Arthur titulaire, la réponse par le jeu invisible
Décision majeure de Valverde : titulariser Arthur Melo et replacer Sergi Roberto au poste de latéral droit. Lors du Clásico en Copa del Rey mercredi dernier, l’Espagnol avait débuté au milieu tandis que Nélson Semedo était latéral droit. Le Real Madrid et notamment Vinicius Jr s’étaient engouffrés dans la brèche et la première période avait été un enfer, avantage énorme que les Vikingos n’avaient pas su transformer au tableau d’affichage. Cependant, voir un brésilien qui découvre l’Europe bouleversé autant le jeu d’un géant comme le Barça en dit long sur son architecture tactique …
Avec Arthur, le Barça a dicté le rythme du match. Toutes proportions gardées, on retrouve de l’intelligence de Xavi Hernández dans les déplacements et la lecture du jeu du Brésilien. Surtout, sa présence en position de relayeur est essentielle pour la projection offensive culé. Débarrassé des tâches principalement défensives (repli, fermeture d’angles de passes), Iván Rakitic a été le grand gagnant de la titularisation d’Arthur. Le Croate s’est retrouvé dans une position préférentielle, celle de créateur capable en une passe ou une accélération de déstabiliser l’adversaire. Avec davantage de mouvements devant lui, Sergi Roberto s’est lui aussi libéré. Ce n’est pas un hasard si le seul but du match est venu d’eux. D’un point de vue statistique, Arthur n’a pas été le jeu le plus sollicité (54 ballons touchés, 9e joueur de champ) mais son travail invisible a été prépondérant car, contrairement à Rakitic, c’est sa fonction première sur le terrain.

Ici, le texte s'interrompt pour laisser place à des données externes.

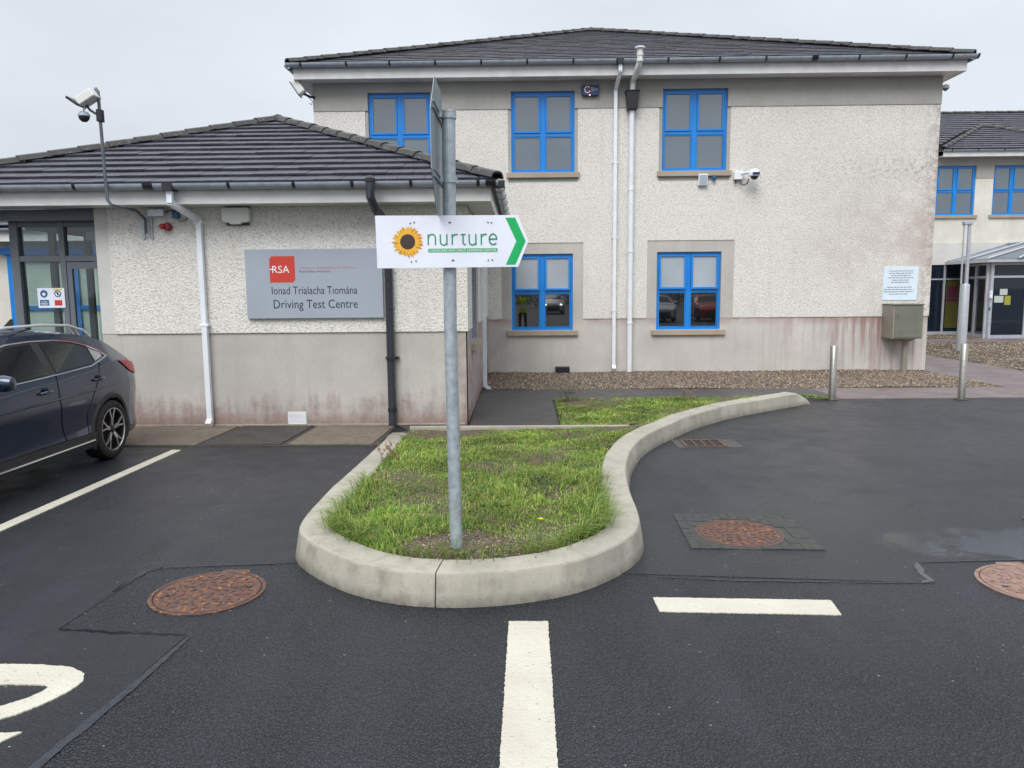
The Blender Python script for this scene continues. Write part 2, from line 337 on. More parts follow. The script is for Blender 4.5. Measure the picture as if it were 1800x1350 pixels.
class MB:
    def __init__(s): s.v = []; s.f = []
    def add(s, vs, fs):
        k = len(s.v); s.v += [tuple(p) for p in vs]; s.f += [tuple(i+k for i in f) for f in fs]; return s
    def box(s, x0, x1, y0, y1, z0, z1):
        v = [(x, y, z) for z in (z0, z1) for y in (y0, y1) for x in (x0, x1)]
        return s.add(v, [(0, 2, 3, 1), (4, 5, 7, 6), (0, 1, 5, 4), (2, 6, 7, 3), (0, 4, 6, 2), (1, 3, 7, 5)])
    def obox(s, c, ax, ay, az, hx, hy, hz):
        c, ax, ay, az = map(Vector, (c, ax, ay, az)); v = [c+ax*hx*i+ay*hy*j+az*hz*k for k in (-1, 1) for j in (-1, 1) for i in (-1, 1)]
        return s.add(v, [(0, 2, 3, 1), (4, 5, 7, 6), (0, 1, 5, 4), (2, 6, 7, 3), (0, 4, 6, 2), (1, 3, 7, 5)])
    def prism(s, pts, f0, f1):
        """2-D outline pts; f0/f1 map a 2-D point to the back and the front face"""
        n = len(pts); v = [f0(p) for p in pts]+[f1(p) for p in pts]
        return s.add(v, [tuple(range(n))[::-1], tuple(range(n, 2*n))]+[(i, (i+1) % n, n+(i+1) % n, n+i) for i in range(n)])
    def flat(s, pts, y0, y1): return s.prism(pts, lambda p: (p[0], y1, p[1]), lambda p: (p[0], y0, p[1]))
    def slab(s, pts, z0, z1): return s.prism(pts, lambda p: (p[0], p[1], z0), lambda p: (p[0], p[1], z1))
    def tube(s, path, r, n=10, cap=True):
        path = [Vector(p) for p in path]; rs = r if isinstance(r, (list, tuple)) else [r]*len(path); rings = []
        up = None
        for i, p in enumerate(path):
            d = ((path[i+1]-p) if i == 0 else (p-path[i-1]) if i == len(path)-1 else (path[i+1]-p).normalized()+(p-path[i-1]).normalized()).normalized()
            if up is None: up = d.orthogonal().normalized()
            up = (up-d*up.dot(d)).normalized(); sd = d.cross(up)
            rings.append([p+(up*math.cos(a)+sd*math.sin(a))*rs[i] for a in [2*math.pi*j/n for j in range(n)]])
        v = [q for rr in rings for q in rr]; f = []
        for i in range(len(path)-1):
            for j in range(n): f.append((i*n+j, i*n+(j+1) % n, (i+1)*n+(j+1) % n, (i+1)*n+j))
        if cap: f += [tuple(range(n))[::-1], tuple(range((len(path)-1)*n, len(path)*n))]
        return s.add(v, f)
    def lathe(s, prof, o=(0, 0, 0), ax=(0, 0, 1), n=24, cap=True):
        """profile of (radius, height) about axis ax through o"""
        o, ax = Vector(o), Vector(ax).normalized(); u = ax.orthogonal().normalized(); w_ = ax.cross(u)
        v = [o+ax*h+(u*math.cos(2*math.pi*j/n)+w_*math.sin(2*math.pi*j/n))*r for r, h in prof for j in range(n)]; f = []
        for i in range(len(prof)-1):
            for j in range(n): f.append((i*n+j, i*n+(j+1) % n, (i+1)*n+(j+1) % n, (i+1)*n+j))
        if cap and prof[0][0] > 1e-6: f.append(tuple(range(n))[::-1])
        if cap and prof[-1][0] > 1e-6: f.append(tuple(range((len(prof)-1)*n, len(prof)*n)))
        return s.add(v, f)
    def build(s, name, mat, parent=None, smooth=False, bevel=0, seg=2, sharp=40):
        me = bpy.data.meshes.new(name); me.from_pydata(s.v, [], s.f); me.validate(); 
        bm = bmesh.new(); bm.from_mesh(me); bmesh.ops.recalc_face_normals(bm, faces=bm.faces); bm.to_mesh(me); bm.free()
        if smooth:
            me.polygons.foreach_set('use_smooth', [True]*len(me.polygons)); me.set_sharp_from_angle(angle=R(sharp))
        o = link(name, me, mat, parent)
        if bevel:
            b = o.modifiers.new('bevel', 'BEVEL'); b.width = bevel; b.segments = seg; b.limit_method = 'ANGLE'; b.angle_limit = R(40)
        return o
def rawmesh(name, v, f, mat, parent=None, tint=None):
    """big numpy mesh; f (n,3); tint per vertex"""
    me = bpy.data.meshes.new(name); v = np.asarray(v, np.float32); f = np.asarray(f, np.int32)
    me.vertices.add(len(v)); me.vertices.foreach_set('co', v.ravel()); me.loops.add(f.size); me.loops.foreach_set('vertex_index', f.ravel())
    me.polygons.add(len(f)); me.polygons.foreach_set('loop_start', np.arange(0, f.size, f.shape[1], dtype=np.int32)); me.polygons.foreach_set('loop_total', np.full(len(f), f.shape[1], np.int32))
    me.update(calc_edges=True)
    if tint is not None:
        a = me.color_attributes.new('tint', 'FLOAT_COLOR', 'POINT'); c = np.ones((len(v), 4), np.float32); c[:, :3] = tint; a.data.foreach_set('color', c.ravel())
    return link(name, me, mat, parent)
def struct(o): o['kind'] = 'structure'; return o
def text_on(string, x0, x1, z0, z1, y, mat, parent, name='lettering', th=.0015, keep=False, facing=None):
    """raised lettering facing -Y that fills the rectangle x0..x1, z0..z1"""
    cu = bpy.data.curves.new(name, 'FONT'); cu.body = string; cu.resolution_u = 3
    to = bpy.data.objects.new(name, cu); COL.objects.link(to)
    dg = bpy.context.evaluated_depsgraph_get(); me = bpy.data.meshes.new_from_object(to.evaluated_get(dg)); bpy.data.objects.remove(to)
    n = len(me.vertices); c = np.zeros(n*3, np.float32); me.vertices.foreach_get('co', c); c = c.reshape(-1, 3)
    lo, hi = c.min(0), c.max(0); s = ((x1-x0)/(hi[0]-lo[0]), (z1-z0)/(hi[1]-lo[1]))
    o = np.zeros_like(c); o[:, 0] = x0+(c[:, 0]-lo[0])*s[0]; o[:, 2] = z0+(c[:, 1]-lo[1])*s[1]; o[:, 1] = y-th
    me.vertices.foreach_set('co', o.ravel()); me.materials.clear(); me.update()
    return link(name, me, mat, parent)
def strokes(paths, r, y, mat, parent, name='lettering', th=.0015):
    """rounded pen strokes in the X-Z plane"""
    mb = MB()
    for k, path in enumerate(paths):
        pts = [Vector((p[0], p[1])) for p in path]; Lf, Rt = [], []
        for i, p in enumerate(pts):
            d = (pts[min(i+1, len(pts)-1)]-pts[max(i-1, 0)]).normalized(); nn = Vector((-d.y, d.x))*r; Lf.append(p+nn); Rt.append(p-nn)
        dy = k*.00015
        v = [(q.x, y-th-dy, q.y) for q in Lf]+[(q.x, y-th-dy, q.y) for q in Rt]; n = len(pts)
        mb.add(v, [(i, i+1, n+i+1, n+i) for i in range(n-1)])
    return mb.build(name, mat, parent)
def wall_plate(u0, u1, z0, z1, holes, depth, mp):
    """plate of a wall with rectangular openings and their reveals; mp(u, d, z) -> world, d = distance inward"""
    us = sorted({u0, u1, *[h[0] for h in holes], *[h[1] for h in holes]}); zs = sorted({z0, z1, *[h[2] for h in holes], *[h[3] for h in holes]})
    us = [u for u in us if u0 <= u <= u1]; zs = [z for z in zs if z0 <= z <= z1]
    solid = lambda a, b: not any(h[0] < a < h[1] and h[2] < b < h[3] for h in holes) and u0 < a < u1 and z0 < b < z1
    mb = MB()
    for i in range(len(us)-1):
        for j in range(len(zs)-1):
            a0, a1, b0, b1 = us[i], us[i+1], zs[j], zs[j+1]; am, bm_ = (a0+a1)/2, (b0+b1)/2
            if not solid(am, bm_): continue
            mb.add([mp(a0, 0, b0), mp(a1, 0, b0), mp(a1, 0, b1), mp(a0, 0, b1)], [(0, 1, 2, 3)])
            e = 1e-3
            if not solid(a0-e, bm_): mb.add([mp(a0, 0, b0), mp(a0, depth, b0), mp(a0, depth, b1), mp(a0, 0, b1)], [(0, 1, 2, 3)])
            if not solid(a1+e, bm_): mb.add([mp(a1, 0, b0), mp(a1, depth, b0), mp(a1, depth, b1), mp(a1, 0, b1)], [(0, 1, 2, 3)])
            if not solid(am, b0-e): mb.add([mp(a0, 0, b0), mp(a0, depth, b0), mp(a1, depth, b0), mp(a1, 0, b0)], [(0, 1, 2, 3)])
            if not solid(am, b1+e): mb.add([mp(a0, 0, b1), mp(a0, depth, b1), mp(a1, depth, b1), mp(a1, 0, b1)], [(0, 1, 2, 3)])
    return mb
def weld(o):
    bm = bmesh.new(); bm.from_mesh(o.data); bmesh.ops.remove_doubles(bm, verts=bm.verts, dist=1e-4); bmesh.ops.recalc_face_normals(bm, faces=bm.faces); bm.to_mesh(o.data); bm.free(); return o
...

Piqué-Lenglet : une main de fer dans un gant de béton armé
Si sur le plan offensif, ce Clásico ne restera pas dans les mémoires, en ce qui concerne l’aspect défensif en revanche, la charnière Piqué-Lenglet a marqué ce 4e opus de la saison de son empreinte. Le défenseur central espagnol s’est fait plaisir cette semaine. Entre deux punchlines sur la situation en Catalogne, l’ex-international a livré un partidazo. C’est simple, Piqué a quasiment tout réussi : 64 ballons touchés, 2 tacles, 3 interceptions, 14 (!) dégagements, 3 blocs, 1 duel aérien pour seulement 1 faute et 1 perte de balle. Mieux, son coéquipier français s’est mis au diapason : 55 ballons touchés, 3 tacles, 2 interceptions, 8 dégagements, 4 blocs, 3 duels aériens, aucune perte de balle et à peine 2 fautes. Dans sa poche ? Un Benzema incapable de se mettre dans une position préférentielle.
Remplaçant de Samuel Umtiti en début de saison, Lenglet a profité de la blessure du champion du monde et taulier de la défense blaugrana la saison dernière pour rééditer le coup de Séville : arriver sur la pointe des pieds avant de mettre tout le monde d’accord. Preuve que son apprentissage se passe très vite, il s’est permis le luxe d’aller mettre un coup de coude à Sergio Ramos sur un corner offensif. Certes, ce n’est pas vraiment joga bonito, mais cela démontre sa confiance et sa puissance, surtout dans un match comme ce Clásico où il n’a eu à défendre avec beaucoup de profondeur derrière lui, son point perfectible, l’attaque merengue se cantonnant à lancer Vinicius face à Sergi Roberto et cherchant Benzema en point d’appui.
La titularisation de Gareth Bale, qui a tout de la faute professionnelle, ainsi que les entrées sans saveur de Marco Asensio et Isco ont été rédhibitoires pour le Real Madrid, même face à un Barça qui, à défaut d’être flamboyant, a été lucide et sûr de ses forces. Le plus inquiétant pour les Vikingos, c’est qu’il n’en a pas fallu davantage pour les vaincre. Santiago Solari en sera quitte pour quelques nuits blanches avant de faire tapis en Ligue des Champions. Il y a une semaine, le Real Madrid avait encore tout à gagner; désormais, il a tout à perdre.